Country Corner

New law brings fairness to CAFO regulations

On this clear October day, the combine and cover-crop drill have been running all afternoon and will continue until well after dark. But around 5:30 p.m., the farmers pull their equipment to the edge of the field, where their wives have spread out pizza, veggies and fruit on a truck tailgate for a pickup picnic. It’s a busy time of year, but three gener­ations of the Brinker family still take time to gather for supper together.

It’s a scene is worthy of a Norman Rockwell painting—far from the “corporate factory farm” that oper­ations such as the Brinkers’ swine and row-crop farm are often labeled. Just because a farm is large doesn’t mean it’s corporately owned. And just because its pigs are raised in a concentrated area feeding operation (CAFO) doesn’t mean the farm is a “factory.” The term connotes uncaring, unfeeling and industrial—not the case for most family-owned CAFOs in MFA territory.

Yes, the Brinker farm, featured in our cover story on farm labor, is a technically a CAFO—defined as live­stock operations that reach a certain threshold of animals, for example, 2,500 pigs or 700 dairy cows. But, in building their farm, the Brinkers weren’t just aiming toward high production. They wanted to create a business that was large enough to support four families: patriarch Kenny and his wife, Susan, and their three children, who, collectively, have seven children of their own. The farm generates enough income that the farm wives are able to stay home with their babies until they’re school age, an enviable position for many moms.

It’s hardly the negative picture that many CAFO opponents would like to paint. But those naysayers have had plenty of opportunity to denounce CAFOs this year during debates over Missouri Senate Bill 391, which Gov. Mike Parson signed in May. The bill prohibits county commissions and health boards from enacting regulations on livestock farms that are inconsistent with or more stringent than state law.

Until this bill was passed, plans to establish CAFOs could be halted in the name of health by local govern­ments. Some 20 counties in Missouri have put these so-called “health ordinances” in place. Those county officials argue that they’re protecting their citizens and local farmers by keeping out large factory farms, but what they also do is keep producers like the Brinkers from building or expanding livestock operations to support their families and preserve their farms for future generations.

Proponents of Senate Bill 391 insist that it’s needed to stop these “scientifically unfounded” ordinanc­es. CAFOs are already overseen and strictly regulated by the Missouri Department of Natural Resources, which takes into account concerns of local citizens and potential environ­mental issues during the permitting process. Under SB 391, producers who want to build a new facility or expand an existing one have to demonstrate to DNR that they can meet several rules and design criteria. They must provide neighbor notices, meet buffer distances and write plans for animal, nutrient and manure management. In other words, the bill provides consistent oversight without the need for local regulations.

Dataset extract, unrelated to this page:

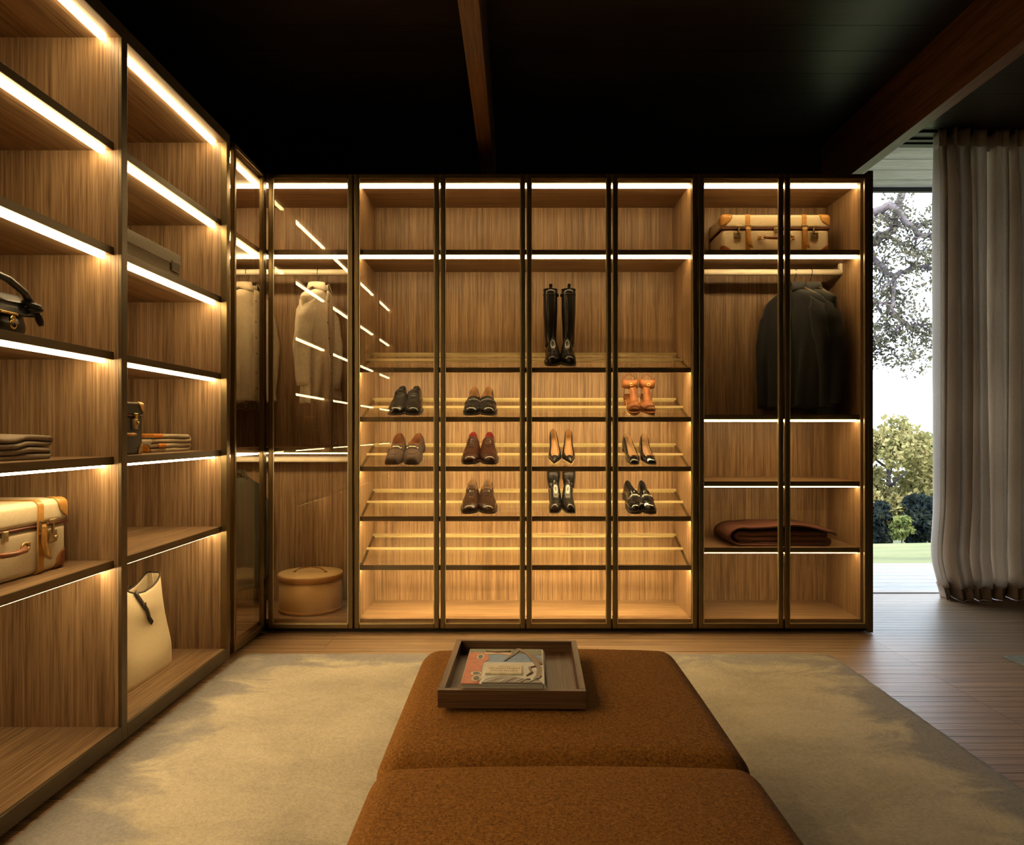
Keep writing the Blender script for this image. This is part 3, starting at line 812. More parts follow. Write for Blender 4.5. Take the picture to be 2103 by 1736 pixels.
def pump(name, label, k, u, yaw, side, mat, lining, L=.235, W=.0385, form=POINT, hh=.075, opening=.25, block=False, bow=False, heelm='black'):
    loc, rot = place(k, u, yaw, 0, 4.20); t = thing(name, label, 'shoe', loc, rot, SHOES)
    zb = lambda q: .004 + hh*sstep(q, .28, .92)
    H = [(0,.010),(.03,.020),(.10,.028),(.20,.036),(.30,.044),(.5,.05),(1,.05)]
    T = [(.1,.026),(.25,.032),(.45,.030),(.65,.036),(.85,.050),(1.0,.060)]
    o, l = foot_mesh(L, W, form, H, T, zb, opening, .004, side, rim=.72, sharp=.03, curve=.008)
    o.build('upper', SM[mat], t, keep=False); l.build('lining', SM[lining], t, keep=False)
    sole_mesh(L, W, form, zb, .004, side, grow=1.0, curve=.008).build('sole', SM['cork' if not block else 'sole'], t, keep=False)
    hy = L*.93; r0 = .021; r1 = .006 if not block else .019
    MB().loft([[(lerp(r1, r0, q**1.5)*math.cos(a*PI/6)*.95, hy+.004-(.010*(q))+lerp(r1, r0, q**1.5)*math.sin(a*PI/6), lerp(.0008, hh+.002, q)) for a in range(12)] for q in (0, .15, .4, .7, .9, 1)], True, True, True).build('heel', SM[heelm], t, keep=False)
    if bow:
        b = MB(); p = top_z(L, W, form, H, zb, side, opening-.05, 0)+Vector((0, 0, .004))
        for sg in (-1, 1): b.tube([p, p+Vector((sg*.009, -.002, .004)), p+Vector((sg*.020, 0, .0)), p+Vector((sg*.009, .003, -.002)), p], .0026, 6)
        b.build('bow', SM['lin_tan'], t, keep=False)
    return t
def boot(name, label, k, u, yaw, side, mat, shaft_h, L=.265, W=.047, form=ROUND, hh=.035, r_ank=.039, r_top=.041, sole_th=.012, tab_=True, zipper=False, top_y=0.0):
    loc, rot = place(k, u, yaw, 0, 4.205); t = thing(name, label, 'boot', loc, rot, SHOES)
    zb = lambda q: sole_th + hh*sstep(q, .35, .80)
    H = [(0,.020),(.02,.032),(.06,.042),(.15,.050),(.28,.060),(.42,.080),(.55,.098),(.7,.10),(.9,.085),(1,.06)]
    o, l = foot_mesh(L, W, form, H, H, zb, 2.0, .01, side)
    up = o.build('upper', SM[mat], t, keep=False)
    sole_mesh(L, W, form, zb, sole_th, side, grow=1.08).build('sole', SM['sole'], t, keep=False)
    sole_mesh(L, W, form, zb, .02, side, grow=1.02, t0=.72, t1=1.0, flatbottom=.0006).build('heel', SM['sole'], t, keep=False)
    # shaft: stands plumb although the shelf is slanted
    rings = []; ct, st = math.cos(TILT), math.sin(TILT); z0 = zb(.75)+.030
    for i in range(18):
        q = i/17; hgt = shaft_h*q
        rx = tab([(0, r_ank*.80), (.12, r_ank*.86), (.3, r_ank*.93), (.6, r_top*1.0), (1, r_top)], q); ry = rx*tab([(0, 1.75), (.10, 1.45), (.25, 1.2), (.6, 1.15), (1, 1.12)], q)
        cy = L*.745 + hgt*st - .010*(1-sstep(q, 0, .2)); cz = z0 + hgt*ct
        ring = []
        for a in range(24):
            an = 2*PI*a/24; wr = 1 + .012*math.sin(3*an+9*q)*(1-q) + .01*math.sin(20*q+an)*(1 if q < .3 else .3)
            px, py = rx*math.cos(an)*wr, ry*math.sin(an)*wr
            ring.append((px, cy+py*ct, cz-py*st))
        rings.append(ring)
    sh = MB().loft(rings, True, False, True).build('shaft', SM[mat], t, solid=.003, keep=False)
    def sp(q, an, off=0.0):
        i = q*17; i0 = min(16, int(i)); f = i-i0; a = (an/(2*PI))*24 % 24; a0 = int(a) % 24
        p = Vector(rings[i0][a0]).lerp(Vector(rings[i0+1][a0]), f); c_ = sum((Vector(x) for x in rings[i0]), Vector())/24
        d = (p-c_); d.z = 0; return p + d.normalized()*off
    d = MB(); d.tube([sp(.995, 2*PI*a/24, .001) for a in range(25)], .0026, 6)
    if tab_:
        d.tube([sp(.90, 2*PI*a/24, .002) for a in range(25)], .0030, 6)
        p = sp(.90, 0 if side > 0 else PI, .004); d.rbox(tuple(p), (.008, .016, .018), .003, 2, 1)
        c_ = sp(.995, PI*1.5); d.rbox(tuple(Vector(c_)+Vector((0, 0, .012))), (.018, .004, .03), .002, 2, 1)
    if zipper:
        d.tube([sp(lerp(.1, .97, i/10), PI*1.5+(.7 if side > 0 else -.7), .001) for i in range(11)], .0016, 5)
    d.build('strap', SM[mat], sh, keep=False)
    band(MB(), L, W, form, H, zb, side, .17, .185, off=.0015).build('toe_seam', SM[mat], up, keep=False)
    return t
def sandal(name, label, k, u, yaw, side, L=.240, W=.041):
    loc, rot = place(k, u, yaw); t = thing(name, label, 'sandal', loc, rot, SHOES)
    form = ROUND; zb = lambda q: .018 + .045*sstep(q, .30, .85)
    H = [(0,.02),(.1,.034),(.25,.046),(.4,.06),(.55,.08),(1,.08)]
    sole_mesh(L, W, form, zb, .012, side, grow=1.0).build('footbed', SM['tan'], t, keep=False)
    sole_mesh(L, W, form, lambda q: zb(q)-.012, .006, side, grow=1.03).build('sole', SM['cork'], t, keep=False)
    MB().loft([[(lerp(.020, .028, q)*sx, L*yy, lerp(.0008, zb(.85)-.010, q)) for sx, yy in ((-1, .74), (1, .74), (.9, .97), (-.9, .97))] for q in (0, 1)], True, True, False).build('heel', SM['tan'], t, bevel=.003, keep=False)
    band(MB(), L, W, form, H, zb, side, .10, .30, -.99, .99, .0025).build('toe_strap', SM['tan'], t, keep=False)
    m = MB(); rows = []
    for i in range(9):      # upright band running from the toe strap to the ankle
        q = i/8; p = top_z(L, W, form, H, zb, side, lerp(.28, .56, q), 0); ww = lerp(.024, .018, q)
        rows.append([(p.x-ww, p.y, p.z-.002+.016*q), (p.x+ww, p.y, p.z-.002+.016*q), (p.x+ww, p.y+.003, p.z+.002+.016*q), (p.x-ww, p.y+.003, p.z+.002+.016*q)])
    m.loft(rows, True, True, True); m.build('instep_strap', SM['tan'], t, keep=False)
    rows = []; zc = zb(.6)+.105
    for i in range(25):
        an = PI*1.5+ lerp(-PI*.62, PI*.62, i/24); rx, ry = .044, .042; cy = L*.74
        rows.append([(rx*math.cos(an)*f, cy+ry*math.sin(an)*f, zc+dz) for f, dz in ((1, -.026), (1, .026), (1.06, .026), (1.06, -.026))])
    cuff = MB().loft(rows, True, True, True).build('ankle_band', SM['tan'], t, keep=False)
    p = Vector((0, L*.74-.0445, zc)); MB().tube([p+Vector((.010*math.cos(a*PI/5), -.001, .007*math.sin(a*PI/5))) for a in range(11)], .0016, 6).build('buckle', SM['gold'], cuff, keep=False)
    b = MB(); b.tube([(-.036*side, L*.74+.012, zc+.008), (-.030*side, L*.80, zc+.028), (0, L*.86, zc+.045), (.030*side, L*.80, zc+.030), (.036*side, L*.74+.012, zc+.006)], .0030, 6)
    b.build('sling_strap', SM['tan'], t, keep=False)
    # heel counter posts join band and footbed
    for sg in (-1, 1): MB().tube([(sg*.034, L*.70, zc-.018), (sg*.032, L*.68, zb(.68)-.004)], .004, 6, flat=.5).build('side_strap', SM['tan'], t, keep=False)
    return t
R_ = math.radians
lace_shoe('oxford_shoe', 'black wingtip oxford, left one of the pair on the top-left slanted shelf', 1, 808, R_(-4), 1, 'black', 'linen_b')
lace_shoe('oxford_shoe', 'black wingtip oxford, right one of the pair on the top-left slanted shelf', 1, 850, R_(4), -1, 'black', 'linen_b')
loafer('suede_loafer', 'brown suede loafer with a horsebit, left one of its pair', 2, 803, R_(-3), 1, 'suede', 'lin_or2', bit='silver', form=SQUARE, opening=.50)
loafer('suede_loafer', 'brown suede loafer with a horsebit, right one of its pair', 2, 846, R_(-2), -1, 'suede', 'lin_or2', bit='silver', form=SQUARE, opening=.50)
loafer('tassel_loafer', 'black leather loafer with a tied vamp, left one beside the wingtips', 1, 964, R_(-4), 1, 'black', 'lin_tan', penny=True, opening=.50)
loafer('tassel_loafer', 'black leather loafer with a tied vamp, right one beside the wingtips', 1, 1006, R_(4), -1, 'black', 'lin_tan', penny=True, opening=.50)
lace_shoe('oxford_shoe', 'brown oxford with red lining, left one of its pair', 2, 961, R_(-4), 1, 'brown', 'lin_red', L=.298, closed=.60)
lace_shoe('oxford_shoe', 'brown oxford with red lining, right one of its pair', 2, 1008, R_(4), -1, 'brown', 'lin_red', L=.298, closed=.60)
lace_shoe('derby_shoe', 'dark brown derby with tan lining, left one of the lowest brown pair', 3, 960, R_(-4), 1, 'dbrown', 'lin_beige', closed=.55, nl=4, cap=False)
lace_shoe('derby_shoe', 'dark brown derby with tan lining, right one of the lowest brown pair', 3, 1005, R_(4), -1, 'dbrown', 'lin_beige', closed=.55, nl=4, cap=False)
boot('riding_boot', 'tall black leather riding boot, left one on the uppermost slanted shelf', 0, 1133, 0, 1, 'black', .335)
boot('riding_boot', 'tall black leather riding boot, right one on the uppermost slanted shelf', 0, 1171.5, 0, -1, 'black', .335)
pump('court_shoe', 'black pointed stiletto pump, left one of its pair', 2, 1138, R_(-1), 1, 'black', 'lin_tan', opening=.24)
pump('court_shoe', 'black pointed stiletto pump, right one of its pair', 2, 1173, R_(1), -1, 'black', 'lin_tan', opening=.24)
boot('ankle_boot', 'black square-toed ankle boot, left one below the stiletto pumps', 3, 1138, R_(-1), 1, 'black', .088, L=.245, W=.0385, form=SQUARE, hh=.055, r_ank=.036, r_top=.037, sole_th=.005, tab_=False, zipper=True)
boot('ankle_boot', 'black square-toed ankle boot, right one below the stiletto pumps', 3, 1173, R_(1), -1, 'black', .088, L=.245, W=.0385, form=SQUARE, hh=.055, r_ank=.036, r_top=.037, sole_th=.005, tab_=False, zipper=True)
sandal('heeled_sandal', 'cognac leather heeled sandal, left one of its pair', 1, 1302, R_(2), 1)
sandal('heeled_sandal', 'cognac leather heeled sandal, right one of its pair', 1, 1338, R_(2), -1)
pump('ballet_pump', 'black patent low-heeled pump with open bow, left one under the sandals', 2, 1303, R_(6), 1, 'patent', 'lin_beige', L=.235, W=.040, form=SQUARE, hh=.045, opening=.22, block=True, bow=True, heelm='patent')
pump('ballet_pump', 'black patent low-heeled pump with open bow, right one under the sandals', 2, 1340, R_(6), -1, 'patent', 'lin_beige', L=.235, W=.040, form=SQUARE, hh=.045, opening=.22, block=True, bow=True, heelm='patent')
loafer('patent_loafer', 'glossy black chunky loafer with a metal bit, left one of the lowest right pair', 3, 1305, R_(4), 1, 'patent', 'linen_b', L=.262, W=.048, form=ROUND, bit='silver', chunky=.006, opening=.55)
loafer('patent_loafer', 'glossy black chunky loafer with a metal bit, right one of the lowest right pair', 3, 1339, R_(7), -1, 'patent', 'linen_b', L=.262, W=.048, form=ROUND, bit='silver', chunky=.006, opening=.55)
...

After Gov. Parson signed the bill, it was supposed to take effect Aug. 28. But a court order temporar­ily stopped its implementation due to a lawsuit seeking to overturn it. The governor and ag organizations who worked for the legislation’s passage are among those named in the suit, which alleges SB 391 is un­constitutional and infringes on local control. However, a strongly worded press release from the respondents promises to aggressively fight the suit, painting the participants as anti-agriculture, anti-free speech and “hell-bent on overturning the work of the Missouri legislature.”

On Sept. 11, Cole County Judge Dan Green lifted the restraining order on SB 391, which means the law is now in effect. He cited the fact that the defendants in the suit weren’t given proper notice and also canceled an initial hearing for the lawsuit. But it’s not over yet. A new hearing is scheduled for December.

As the legal battle continues, the ultimate outcome is up to the whims of the legal system. I realize there are always exceptions and that not all CAFOs are model examples like the Brinker farm. But large-scale live­stock operations most certainly have their place in the agricultural land­scape, just like smaller farms. With­out SB 391, we have the potential for all 114 counties in Missouri to write their own rules, which could be a nightmare for the advancement of agriculture and economic growth. It just makes sense to have fair and consistent regulations for establish­ing livestock operations across the state. Let’s hope the courts eventually determine the same.